*GOAL:*
How many lines in the entries below include the string "image"? Answer with the number only.

*TASK INPUTS:*
--------

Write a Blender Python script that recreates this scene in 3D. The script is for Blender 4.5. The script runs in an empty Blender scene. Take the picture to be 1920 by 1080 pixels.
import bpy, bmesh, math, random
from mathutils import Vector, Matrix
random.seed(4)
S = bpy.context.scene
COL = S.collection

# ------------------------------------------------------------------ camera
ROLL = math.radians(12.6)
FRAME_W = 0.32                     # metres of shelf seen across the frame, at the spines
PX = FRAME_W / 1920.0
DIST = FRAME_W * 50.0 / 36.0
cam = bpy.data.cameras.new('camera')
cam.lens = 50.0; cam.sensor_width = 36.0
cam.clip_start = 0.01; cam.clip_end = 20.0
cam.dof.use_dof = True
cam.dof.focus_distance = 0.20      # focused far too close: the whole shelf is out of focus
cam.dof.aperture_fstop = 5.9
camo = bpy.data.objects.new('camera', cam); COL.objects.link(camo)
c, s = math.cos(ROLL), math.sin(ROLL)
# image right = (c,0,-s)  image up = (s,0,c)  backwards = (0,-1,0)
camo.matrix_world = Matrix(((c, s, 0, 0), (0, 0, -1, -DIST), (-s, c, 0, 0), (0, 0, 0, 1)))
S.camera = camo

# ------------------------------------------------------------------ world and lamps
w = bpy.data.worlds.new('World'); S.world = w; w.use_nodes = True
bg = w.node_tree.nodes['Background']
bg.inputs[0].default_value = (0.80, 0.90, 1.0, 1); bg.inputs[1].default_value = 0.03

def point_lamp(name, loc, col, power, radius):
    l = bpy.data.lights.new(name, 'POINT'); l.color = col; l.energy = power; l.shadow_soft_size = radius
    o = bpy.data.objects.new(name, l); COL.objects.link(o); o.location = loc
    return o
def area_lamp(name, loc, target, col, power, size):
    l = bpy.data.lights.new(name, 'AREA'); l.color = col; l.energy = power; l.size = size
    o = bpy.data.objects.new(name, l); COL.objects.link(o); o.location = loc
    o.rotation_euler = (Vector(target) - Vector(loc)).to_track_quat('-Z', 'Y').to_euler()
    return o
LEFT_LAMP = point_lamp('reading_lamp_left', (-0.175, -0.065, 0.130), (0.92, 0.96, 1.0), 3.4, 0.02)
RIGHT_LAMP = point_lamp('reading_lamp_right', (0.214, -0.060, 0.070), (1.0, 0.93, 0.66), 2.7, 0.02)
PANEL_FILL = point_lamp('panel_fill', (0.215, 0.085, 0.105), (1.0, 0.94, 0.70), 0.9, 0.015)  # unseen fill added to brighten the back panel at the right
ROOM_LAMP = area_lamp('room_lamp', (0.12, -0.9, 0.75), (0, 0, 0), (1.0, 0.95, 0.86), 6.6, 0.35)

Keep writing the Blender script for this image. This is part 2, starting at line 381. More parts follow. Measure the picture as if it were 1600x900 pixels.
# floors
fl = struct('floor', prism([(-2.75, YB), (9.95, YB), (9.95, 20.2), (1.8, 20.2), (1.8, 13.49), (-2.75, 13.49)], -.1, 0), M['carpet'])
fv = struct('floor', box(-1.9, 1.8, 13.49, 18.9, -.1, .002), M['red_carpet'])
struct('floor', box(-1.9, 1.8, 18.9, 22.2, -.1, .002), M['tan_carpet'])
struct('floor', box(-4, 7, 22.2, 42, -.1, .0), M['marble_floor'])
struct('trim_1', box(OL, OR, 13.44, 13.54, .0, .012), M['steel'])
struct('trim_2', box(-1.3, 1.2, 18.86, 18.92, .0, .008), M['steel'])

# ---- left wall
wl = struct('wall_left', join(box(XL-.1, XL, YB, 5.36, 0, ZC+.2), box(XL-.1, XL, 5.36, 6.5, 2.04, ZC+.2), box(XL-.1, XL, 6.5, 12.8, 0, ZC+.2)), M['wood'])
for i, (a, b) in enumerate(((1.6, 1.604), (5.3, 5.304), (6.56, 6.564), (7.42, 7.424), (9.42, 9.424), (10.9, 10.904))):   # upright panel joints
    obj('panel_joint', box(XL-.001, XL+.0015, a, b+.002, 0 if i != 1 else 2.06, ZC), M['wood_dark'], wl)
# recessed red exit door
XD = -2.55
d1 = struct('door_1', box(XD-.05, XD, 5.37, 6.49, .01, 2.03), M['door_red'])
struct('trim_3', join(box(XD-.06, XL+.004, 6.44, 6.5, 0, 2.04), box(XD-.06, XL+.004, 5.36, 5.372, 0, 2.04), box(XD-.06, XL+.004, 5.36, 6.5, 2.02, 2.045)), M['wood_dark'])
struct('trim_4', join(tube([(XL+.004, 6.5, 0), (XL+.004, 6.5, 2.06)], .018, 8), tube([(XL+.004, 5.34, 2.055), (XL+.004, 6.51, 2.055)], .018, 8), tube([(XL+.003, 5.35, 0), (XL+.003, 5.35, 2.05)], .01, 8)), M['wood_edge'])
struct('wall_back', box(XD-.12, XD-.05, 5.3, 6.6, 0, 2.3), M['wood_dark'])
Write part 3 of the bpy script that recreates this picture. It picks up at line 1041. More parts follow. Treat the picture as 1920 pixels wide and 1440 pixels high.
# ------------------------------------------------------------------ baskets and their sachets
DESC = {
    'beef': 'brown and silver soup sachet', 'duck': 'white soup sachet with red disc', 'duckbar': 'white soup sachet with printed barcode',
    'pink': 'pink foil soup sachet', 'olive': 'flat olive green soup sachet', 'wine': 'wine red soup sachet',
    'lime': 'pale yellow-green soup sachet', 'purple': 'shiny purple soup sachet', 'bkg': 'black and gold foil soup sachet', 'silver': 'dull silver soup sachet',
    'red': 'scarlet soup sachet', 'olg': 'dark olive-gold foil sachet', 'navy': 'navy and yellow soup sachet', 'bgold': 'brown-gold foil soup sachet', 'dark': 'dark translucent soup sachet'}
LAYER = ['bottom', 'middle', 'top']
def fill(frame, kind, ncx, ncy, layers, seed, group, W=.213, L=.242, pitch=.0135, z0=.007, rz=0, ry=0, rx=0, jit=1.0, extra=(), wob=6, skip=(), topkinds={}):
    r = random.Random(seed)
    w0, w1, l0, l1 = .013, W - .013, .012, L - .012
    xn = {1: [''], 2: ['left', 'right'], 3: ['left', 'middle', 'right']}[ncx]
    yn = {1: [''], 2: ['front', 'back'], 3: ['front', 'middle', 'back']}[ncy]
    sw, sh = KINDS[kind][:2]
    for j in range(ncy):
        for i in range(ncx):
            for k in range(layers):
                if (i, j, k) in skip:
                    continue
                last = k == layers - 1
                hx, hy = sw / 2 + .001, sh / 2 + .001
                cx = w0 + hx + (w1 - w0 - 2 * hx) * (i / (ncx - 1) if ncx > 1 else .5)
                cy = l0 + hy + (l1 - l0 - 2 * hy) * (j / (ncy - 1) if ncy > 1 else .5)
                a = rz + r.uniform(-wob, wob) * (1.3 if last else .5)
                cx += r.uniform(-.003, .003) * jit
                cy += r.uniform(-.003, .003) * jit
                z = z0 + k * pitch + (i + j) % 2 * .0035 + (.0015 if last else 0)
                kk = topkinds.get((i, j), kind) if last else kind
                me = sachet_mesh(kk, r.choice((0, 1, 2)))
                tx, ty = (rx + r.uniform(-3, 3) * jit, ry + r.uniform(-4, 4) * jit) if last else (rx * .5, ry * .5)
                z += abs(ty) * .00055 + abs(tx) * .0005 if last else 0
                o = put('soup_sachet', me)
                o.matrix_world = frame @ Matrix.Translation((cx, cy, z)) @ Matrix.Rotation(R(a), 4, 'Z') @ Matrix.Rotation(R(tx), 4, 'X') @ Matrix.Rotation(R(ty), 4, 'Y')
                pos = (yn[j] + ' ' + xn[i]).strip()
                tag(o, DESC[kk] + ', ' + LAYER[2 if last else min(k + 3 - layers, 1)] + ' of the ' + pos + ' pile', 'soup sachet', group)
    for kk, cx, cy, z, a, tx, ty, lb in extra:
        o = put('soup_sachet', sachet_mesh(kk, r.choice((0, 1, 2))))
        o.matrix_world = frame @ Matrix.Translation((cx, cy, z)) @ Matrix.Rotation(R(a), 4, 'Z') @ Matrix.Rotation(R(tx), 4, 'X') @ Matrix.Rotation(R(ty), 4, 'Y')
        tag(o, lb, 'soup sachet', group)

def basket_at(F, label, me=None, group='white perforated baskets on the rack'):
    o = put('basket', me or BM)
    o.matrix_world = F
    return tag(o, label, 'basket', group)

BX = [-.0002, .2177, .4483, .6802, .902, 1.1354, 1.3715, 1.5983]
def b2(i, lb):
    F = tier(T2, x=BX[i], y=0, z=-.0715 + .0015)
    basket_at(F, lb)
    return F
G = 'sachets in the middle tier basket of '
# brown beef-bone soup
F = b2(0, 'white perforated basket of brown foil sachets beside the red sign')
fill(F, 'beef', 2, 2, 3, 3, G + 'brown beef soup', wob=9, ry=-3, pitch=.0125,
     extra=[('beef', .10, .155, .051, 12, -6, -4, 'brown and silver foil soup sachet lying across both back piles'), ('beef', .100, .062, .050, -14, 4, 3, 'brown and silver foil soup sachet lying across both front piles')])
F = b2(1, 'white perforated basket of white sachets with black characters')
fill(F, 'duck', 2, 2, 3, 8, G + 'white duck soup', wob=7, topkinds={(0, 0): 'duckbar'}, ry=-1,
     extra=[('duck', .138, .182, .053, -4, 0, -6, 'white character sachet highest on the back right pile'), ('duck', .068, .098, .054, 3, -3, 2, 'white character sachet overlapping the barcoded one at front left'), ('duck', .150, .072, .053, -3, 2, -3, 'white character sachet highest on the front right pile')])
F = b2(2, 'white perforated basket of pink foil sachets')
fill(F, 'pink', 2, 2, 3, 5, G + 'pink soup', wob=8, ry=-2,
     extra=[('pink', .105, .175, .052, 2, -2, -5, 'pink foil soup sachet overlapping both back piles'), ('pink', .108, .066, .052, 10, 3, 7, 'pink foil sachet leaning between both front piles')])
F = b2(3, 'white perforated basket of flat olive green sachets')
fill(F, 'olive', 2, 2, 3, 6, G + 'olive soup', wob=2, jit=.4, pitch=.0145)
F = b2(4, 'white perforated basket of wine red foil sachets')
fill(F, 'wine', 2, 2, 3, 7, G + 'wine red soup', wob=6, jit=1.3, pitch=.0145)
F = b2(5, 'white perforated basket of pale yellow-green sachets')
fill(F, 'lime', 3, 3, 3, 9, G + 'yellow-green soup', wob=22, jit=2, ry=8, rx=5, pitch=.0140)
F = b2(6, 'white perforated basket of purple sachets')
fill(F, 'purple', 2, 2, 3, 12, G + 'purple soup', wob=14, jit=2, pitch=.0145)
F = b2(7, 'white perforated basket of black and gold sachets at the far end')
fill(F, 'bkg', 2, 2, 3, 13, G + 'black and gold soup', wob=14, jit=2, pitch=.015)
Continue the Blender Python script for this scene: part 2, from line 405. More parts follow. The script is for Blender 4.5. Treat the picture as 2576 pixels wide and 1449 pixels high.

--------

*OUTPUT OF THE EXERCISE:*
2